** BEGIN Raw data **

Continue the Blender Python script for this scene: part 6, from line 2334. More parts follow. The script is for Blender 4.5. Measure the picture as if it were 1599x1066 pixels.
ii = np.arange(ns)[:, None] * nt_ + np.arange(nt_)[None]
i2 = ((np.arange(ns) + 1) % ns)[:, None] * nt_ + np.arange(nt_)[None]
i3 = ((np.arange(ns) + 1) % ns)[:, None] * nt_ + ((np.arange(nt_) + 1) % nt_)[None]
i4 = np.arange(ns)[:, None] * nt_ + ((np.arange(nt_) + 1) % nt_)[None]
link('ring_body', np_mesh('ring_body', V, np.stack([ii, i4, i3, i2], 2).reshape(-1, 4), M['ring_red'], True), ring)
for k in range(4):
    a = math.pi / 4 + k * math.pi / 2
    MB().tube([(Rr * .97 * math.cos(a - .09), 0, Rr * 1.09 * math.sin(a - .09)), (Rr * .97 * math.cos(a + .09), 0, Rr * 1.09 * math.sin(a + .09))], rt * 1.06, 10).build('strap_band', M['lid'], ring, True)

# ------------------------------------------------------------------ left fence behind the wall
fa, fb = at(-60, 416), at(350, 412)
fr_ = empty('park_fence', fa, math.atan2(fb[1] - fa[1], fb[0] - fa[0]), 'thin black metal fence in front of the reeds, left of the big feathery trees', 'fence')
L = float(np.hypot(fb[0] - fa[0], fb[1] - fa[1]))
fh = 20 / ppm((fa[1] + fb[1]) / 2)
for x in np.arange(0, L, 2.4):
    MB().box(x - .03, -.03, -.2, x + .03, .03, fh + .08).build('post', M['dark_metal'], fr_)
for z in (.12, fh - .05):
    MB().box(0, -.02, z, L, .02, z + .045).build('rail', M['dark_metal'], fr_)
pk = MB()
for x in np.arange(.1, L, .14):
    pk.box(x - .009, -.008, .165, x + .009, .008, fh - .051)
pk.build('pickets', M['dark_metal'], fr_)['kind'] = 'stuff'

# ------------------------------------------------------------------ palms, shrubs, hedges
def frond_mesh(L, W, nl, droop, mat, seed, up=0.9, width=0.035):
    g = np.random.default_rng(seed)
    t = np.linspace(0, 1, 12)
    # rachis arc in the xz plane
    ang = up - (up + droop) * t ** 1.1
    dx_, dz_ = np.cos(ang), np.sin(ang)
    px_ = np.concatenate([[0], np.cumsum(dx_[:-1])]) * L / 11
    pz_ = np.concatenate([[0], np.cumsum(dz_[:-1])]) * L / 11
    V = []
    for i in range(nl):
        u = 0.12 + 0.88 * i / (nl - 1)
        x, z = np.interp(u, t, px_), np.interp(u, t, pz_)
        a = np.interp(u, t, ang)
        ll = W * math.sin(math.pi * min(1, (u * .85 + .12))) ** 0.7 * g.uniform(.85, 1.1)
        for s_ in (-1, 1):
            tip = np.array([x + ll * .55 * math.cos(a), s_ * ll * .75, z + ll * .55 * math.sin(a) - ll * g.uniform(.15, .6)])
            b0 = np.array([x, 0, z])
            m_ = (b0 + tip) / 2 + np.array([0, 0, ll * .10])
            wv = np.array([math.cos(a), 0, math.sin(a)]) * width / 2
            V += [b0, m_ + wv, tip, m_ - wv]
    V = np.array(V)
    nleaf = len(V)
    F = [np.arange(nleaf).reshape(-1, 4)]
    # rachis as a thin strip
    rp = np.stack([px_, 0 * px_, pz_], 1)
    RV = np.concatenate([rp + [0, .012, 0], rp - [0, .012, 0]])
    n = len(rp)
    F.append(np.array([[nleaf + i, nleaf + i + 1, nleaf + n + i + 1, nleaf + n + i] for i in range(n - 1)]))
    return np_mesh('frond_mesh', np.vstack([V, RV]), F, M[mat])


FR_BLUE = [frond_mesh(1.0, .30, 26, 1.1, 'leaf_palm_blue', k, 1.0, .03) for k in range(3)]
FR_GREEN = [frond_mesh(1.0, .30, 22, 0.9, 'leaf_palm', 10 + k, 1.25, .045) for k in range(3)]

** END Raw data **

* Required work
Please repeat word for word the lines above that run from the beginning through the line containing "MB().tube([(Rr * .97", keeping both the first and that last line.

* Exercise output
Continue the Blender Python script for this scene: part 6, from line 2334. More parts follow. The script is for Blender 4.5. Measure the picture as if it were 1599x1066 pixels.
ii = np.arange(ns)[:, None] * nt_ + np.arange(nt_)[None]
i2 = ((np.arange(ns) + 1) % ns)[:, None] * nt_ + np.arange(nt_)[None]
i3 = ((np.arange(ns) + 1) % ns)[:, None] * nt_ + ((np.arange(nt_) + 1) % nt_)[None]
i4 = np.arange(ns)[:, None] * nt_ + ((np.arange(nt_) + 1) % nt_)[None]
link('ring_body', np_mesh('ring_body', V, np.stack([ii, i4, i3, i2], 2).reshape(-1, 4), M['ring_red'], True), ring)
for k in range(4):
    a = math.pi / 4 + k * math.pi / 2
    MB().tube([(Rr * .97 * math.cos(a - .09), 0, Rr * 1.09 * math.sin(a - .09)), (Rr * .97 * math.cos(a + .09), 0, Rr * 1.09 * math.sin(a + .09))], rt * 1.06, 10).build('strap_band', M['lid'], ring, True)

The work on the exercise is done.